The Philippine market is being targeted by Minnesota-based 3M Company to lead its growth in the Southeast Asian region.
Hak Cheol Shin, 3M executive vice president for international operations, said in a media briefing of their expansion plans, “The Philippines is a critical component. We’re not cutting anything back in Indonesia, but growth rate has slowed down due to currency and geopolitical problems. Indonesia is going through a temporary setback, and so is Thailand. The Philippines, which will be among the fastest-growing markets for 3M, clearly is there to provide leadership in growth in the region.”
3M eyes opportunities in the sectors of consumer, personal safety, industrial, and healthcare sectors.
“We are very bullish on the Philippines. We see ourselves investing in the (existing) capabilities to better serve the market and customers,” Shin added.
Shin cited the country’s stable economy and government and growing middle class as among the factors driving 3M’s optimism in the Philippines.
“The stability of the government has been quite good, and we see even better conditions coming specially with the new president. Stability is important so we can predict what’s going to happen in the next month or next year,” the 3M executive said.
Sales in the Philippines represent about 10 percent of the current $1 billion regional sales of 3M.

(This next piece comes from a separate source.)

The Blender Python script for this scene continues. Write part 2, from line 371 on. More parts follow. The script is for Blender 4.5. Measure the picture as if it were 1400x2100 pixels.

The sales figure is expected to double in the coming years with the company expansion.
3M Philippines is expected to grow between 8-12 percent from the P4 billion revenue in 2013, according to Ramesh Ramadurai, president and managing director of 3M Philippines.
3M is looking into investing further in its manufacturing plant in Carmona, Cavite, said Shin.
Two new projects that will add value to 3M products and cut the supply chain and lead time are being planned.
3M recently opened its Global Service Center in Bonifacio, Global City, one of the only the firm’s 3 shared service hubs.
According to Shin, the Philippine GSC is bigger than the Poland GSC. The other GSC is in Costa Rica.